Satin CreditCare Network, a microfinance provider, announced a 33% year-on-year increase in March quarter standalone net profit to ₹125 Crore, driven by strong business and revenue growth.
The lender’s net interest margin for FY24 was 13.2%, beating its projection range of 12-12.5%.
Its interest revenue increased by 55% year on year to ₹492 Crore from ₹318 Crore in FY24, while assets under management increased by 34% to ₹10593 Crore.
The microfinance business is expanding steadily, with strong demand from small borrowers, particularly from the farming community. However, in the future, we will need to maintain a healthy portfolio quality while keeping credit costs under check, Satin chairman HP Singh stated.
Satin’s credit cost for the year was 1.44% of total portfolio, and it aims to keep it below 1.5%. Its asset quality improved, with the gross non-performing assets ratio falling to 2.49% at the end of March from 3.28% a year earlier.

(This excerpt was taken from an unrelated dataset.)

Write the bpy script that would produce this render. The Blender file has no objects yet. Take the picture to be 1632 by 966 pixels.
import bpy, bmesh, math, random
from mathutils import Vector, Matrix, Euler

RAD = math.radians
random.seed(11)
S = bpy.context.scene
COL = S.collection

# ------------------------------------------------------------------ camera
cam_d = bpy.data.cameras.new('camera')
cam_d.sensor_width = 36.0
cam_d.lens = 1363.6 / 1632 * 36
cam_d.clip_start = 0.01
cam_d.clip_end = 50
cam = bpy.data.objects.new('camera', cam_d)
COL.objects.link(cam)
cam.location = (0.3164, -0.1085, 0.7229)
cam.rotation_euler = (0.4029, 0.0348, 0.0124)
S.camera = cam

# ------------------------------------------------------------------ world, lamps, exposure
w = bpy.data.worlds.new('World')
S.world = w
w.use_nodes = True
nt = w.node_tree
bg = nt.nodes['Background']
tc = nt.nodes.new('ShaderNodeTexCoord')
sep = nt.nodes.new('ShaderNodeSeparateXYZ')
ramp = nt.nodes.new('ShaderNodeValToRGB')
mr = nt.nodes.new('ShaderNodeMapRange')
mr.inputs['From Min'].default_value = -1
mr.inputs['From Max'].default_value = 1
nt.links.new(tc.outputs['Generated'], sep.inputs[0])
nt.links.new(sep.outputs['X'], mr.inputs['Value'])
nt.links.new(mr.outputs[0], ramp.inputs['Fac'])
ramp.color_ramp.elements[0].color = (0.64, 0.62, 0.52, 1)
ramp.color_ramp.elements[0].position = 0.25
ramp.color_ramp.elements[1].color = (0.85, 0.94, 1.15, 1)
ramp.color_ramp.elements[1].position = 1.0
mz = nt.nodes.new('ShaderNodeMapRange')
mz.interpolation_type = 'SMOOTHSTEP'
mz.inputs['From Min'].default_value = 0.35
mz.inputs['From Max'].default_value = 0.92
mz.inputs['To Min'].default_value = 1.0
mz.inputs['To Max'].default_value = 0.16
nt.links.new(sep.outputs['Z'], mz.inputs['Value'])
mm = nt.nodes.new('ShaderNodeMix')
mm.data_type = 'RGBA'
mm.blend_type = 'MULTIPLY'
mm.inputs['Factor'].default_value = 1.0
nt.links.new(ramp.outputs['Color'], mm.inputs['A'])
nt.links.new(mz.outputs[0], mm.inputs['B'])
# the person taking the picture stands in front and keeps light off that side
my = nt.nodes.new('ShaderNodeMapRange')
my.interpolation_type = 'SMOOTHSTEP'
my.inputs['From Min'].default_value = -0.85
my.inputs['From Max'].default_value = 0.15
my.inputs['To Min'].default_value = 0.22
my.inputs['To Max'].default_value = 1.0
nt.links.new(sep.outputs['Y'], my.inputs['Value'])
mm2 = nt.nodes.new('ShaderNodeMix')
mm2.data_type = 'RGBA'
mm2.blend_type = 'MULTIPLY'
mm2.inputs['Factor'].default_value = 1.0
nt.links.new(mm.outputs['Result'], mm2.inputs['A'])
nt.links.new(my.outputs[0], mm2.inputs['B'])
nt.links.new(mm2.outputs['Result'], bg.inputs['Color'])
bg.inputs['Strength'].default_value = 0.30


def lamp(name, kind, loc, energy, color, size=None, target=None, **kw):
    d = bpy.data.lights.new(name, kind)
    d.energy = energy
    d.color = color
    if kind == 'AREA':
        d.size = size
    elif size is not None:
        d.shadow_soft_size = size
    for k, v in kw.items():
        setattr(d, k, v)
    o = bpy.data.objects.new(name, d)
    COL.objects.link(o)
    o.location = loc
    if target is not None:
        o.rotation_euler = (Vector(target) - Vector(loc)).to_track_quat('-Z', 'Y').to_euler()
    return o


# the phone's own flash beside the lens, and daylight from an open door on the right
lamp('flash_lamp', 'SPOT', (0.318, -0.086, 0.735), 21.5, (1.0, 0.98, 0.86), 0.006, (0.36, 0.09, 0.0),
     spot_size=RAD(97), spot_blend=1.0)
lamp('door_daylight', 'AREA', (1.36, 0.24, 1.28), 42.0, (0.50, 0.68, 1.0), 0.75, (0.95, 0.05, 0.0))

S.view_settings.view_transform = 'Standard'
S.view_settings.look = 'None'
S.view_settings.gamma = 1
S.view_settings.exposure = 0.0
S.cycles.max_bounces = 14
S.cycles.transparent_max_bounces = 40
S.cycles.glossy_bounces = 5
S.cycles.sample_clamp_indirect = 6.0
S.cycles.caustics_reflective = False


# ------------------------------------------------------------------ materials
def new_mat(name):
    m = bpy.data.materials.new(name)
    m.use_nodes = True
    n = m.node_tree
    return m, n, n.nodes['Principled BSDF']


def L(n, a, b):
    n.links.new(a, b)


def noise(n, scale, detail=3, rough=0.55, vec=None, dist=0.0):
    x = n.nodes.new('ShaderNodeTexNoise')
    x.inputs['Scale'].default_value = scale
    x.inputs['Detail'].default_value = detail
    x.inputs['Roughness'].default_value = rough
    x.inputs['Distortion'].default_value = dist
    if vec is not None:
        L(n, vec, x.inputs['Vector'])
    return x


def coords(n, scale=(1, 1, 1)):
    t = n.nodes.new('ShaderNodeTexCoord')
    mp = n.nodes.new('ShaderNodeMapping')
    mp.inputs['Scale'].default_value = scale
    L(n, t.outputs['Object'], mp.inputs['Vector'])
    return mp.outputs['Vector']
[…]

In a regulatory filing to stock exchanges, the company stated that they possess on-book provisions totaling ₹164 Crore as of March 31, 2024, constituting 2.1% of the on-book portfolio. This amount exceeds the RBI-mandated provision requirement of ₹148 Crore.
Its net profit for the full fiscal year 24 was ₹423 Crore, which it said was the largest ever and represented a 60% increase. The lender stated that it disbursed over ₹10,000 Crore throughout the year, a record to date, with 6.3 lakh additional borrowers, bringing the overall figure to 34.7 lakh.